Ce 7 février, votre Satirique du lundi « souffre » les 33 bougies de son existence. L’occasion pour les scribouillards vivants de rendre un vibrant hommage aux compagnons de route disparus.

L’ancienne Présidente de la section guinéenne de l’Association des professionnelles africaines de la communication (APAC-Guinée) et actuellement conseillère au CNT est également passée par Le Lynx et Lynx FM. Elle en garde des souvenirs inoubliables. Le récit d’une dizaine d’années de collaboration.  

Il y a des lieux qui façonnent une carrière, des expériences qui marquent une vie professionnelle. Pour moi, ce fut Le Lynx. En franchissant la première fois les portes de la rédaction, en tant qu’étudiante stagiaire, j’étais loin d’imaginer que ce journal allait devenir mon école de vie, mon tremplin et ma famille.

Le Lynx, ce n’était pas qu’un simple lieu de stage.
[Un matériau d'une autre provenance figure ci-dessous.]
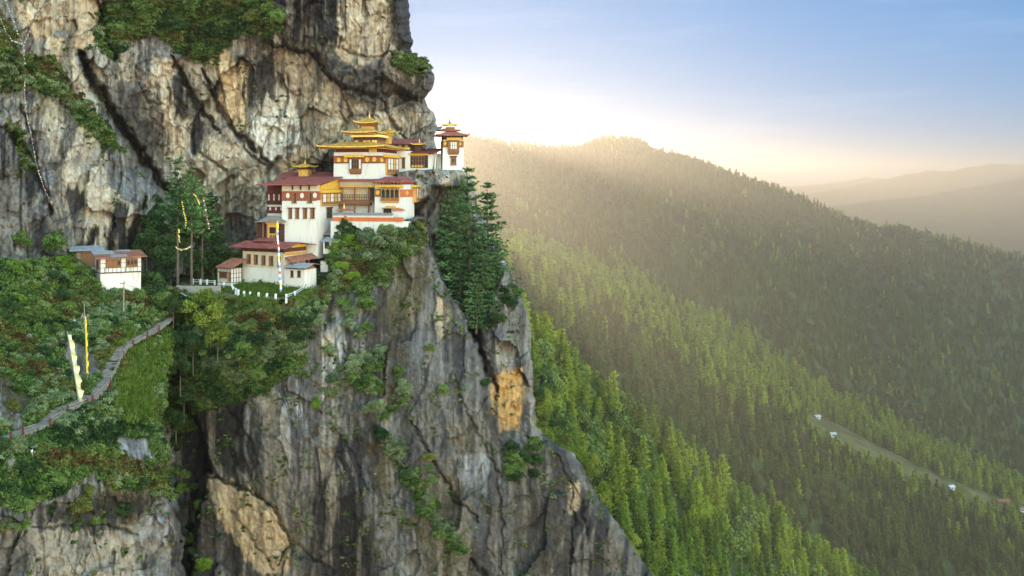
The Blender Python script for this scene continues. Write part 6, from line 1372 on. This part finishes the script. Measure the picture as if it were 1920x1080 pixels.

C’est une institution unique dans le paysage médiatique guinéen, qui fait de la satire son arme de prédilection et manie l’humour avec finesse pour décrypter l’actualité du pays. L’école qui m’a appris que le journalisme pouvait être à la fois sérieux, amusant et imaginatif.

C’est donc au Lynx que j’ai rédigé mes premiers articles, vécu mes premières conférences de rédaction, expérimenté l’adrénaline du bouclage. Les premières semaines, l’apprentissage aura été laborieux : transcrire (décrypter) de longues interviews ou de discours, dénicher de sujets (reportages initiés) pertinents pour la rédaction, pondre un papier digne du canard, s’approprier le ton et le style du Satirique… Bref écrire pour faire sourire, tout en informant avec pertinence.

Mes mentors Abou Bakr, Souana Doré et Siré Diallo m’ont guidée avec patience. Ils m’ont transmis bien plus que des techniques d’écriture. Sous la coupole du Gros Lynx (Souleymane Diallo), ils m’ont inculquée la rigueur et la conviction que le journalisme a un rôle essentiel à jouer dans la société.

L’inoubliable Assane Abraham Keïta

Parmi les figures marquantes de mon passage au Lynx, feu Assane Abraham Keïta occupe une place toute particulière. Il n’était pas seulement un journaliste à l’esprit fertile, c’était aussi un guide, un protecteur, un maître bienveillant. Il a pris le temps de m’aider à affiner ma plume, à donner du relief à mes textes, à comprendre les subtilités d’un journalisme à la fois mordant et rigoureux.

Mais au-delà de l’écriture, il m’a aussi appris à tenir tête, à assumer mes positions et à évoluer dans le milieu du journalisme. Son décès a été un grand choc, une perte immense pour tous ceux qui l’ont côtoyé. Aujourd’hui encore, chaque fois que je peaufine un texte, je repense à lui, à son humour piquant et à cette générosité qui a tant compté durant mes années à la rédaction du Groupe Le Lync et La Lance.

Mes pensées les plus profondes vont également à feu Thierno Diallo (Abdoul Gadiry) et feue Mme Diallo Bintou, avec lesquels j’ai partagé des instants de vie au sein et en dehors de la rédaction.

Un canard intemporel

Alors que Le Lynx célèbre un nouvel anniversaire, je mesure le chemin parcouru. Ce journal n’a pas simplement été mon premier employeur. Il aura été le tremplin qui m’a permis de me lancer dans le monde des médias. Il m’a donné de solides fondations sur lesquelles j’ai pu bâtir ma carrière. Grâce à l’expérience engrangée au sein du groupe Lynx-Lance-Lynx FM, j’ai trouvé ma voix (et ma voie). Car au-delà des compétences, c’est une certaine vision du journalisme que Le Lynx m’a inculquée : celle d’un métier au service du peuple, des opprimés et de la vérité, même si elle dérange. Je ne peux qu’exprimer ma profonde gratitude envers cet étrange « carnassier », qui à travers ses pages reste un pilier de la liberté d’expression en Guinée. Il continue de tenir tête aux vents contraires, de faire rire et réfléchir, d’inspirer une nouvelle génération de journalistes.

À l’heure où le journalisme fait face à de nombreux défis, l’exemple du Lynx reste plus que jamais d’actualité. Son engagement pour une presse libre, son courage dans le traitement de l’information, sa capacité à se réinventer tout en restant fidèle à ses valeurs, sont autant de leçons qui résonnent encore.

Joyeux anniversaire au Lynx. Puisse-t-il continuer longtemps à former de nouvelles générations de journaleux, à faire résonner la vérité avec humour, et à maintenir éveillé l’esprit critique dont notre société a tant besoin.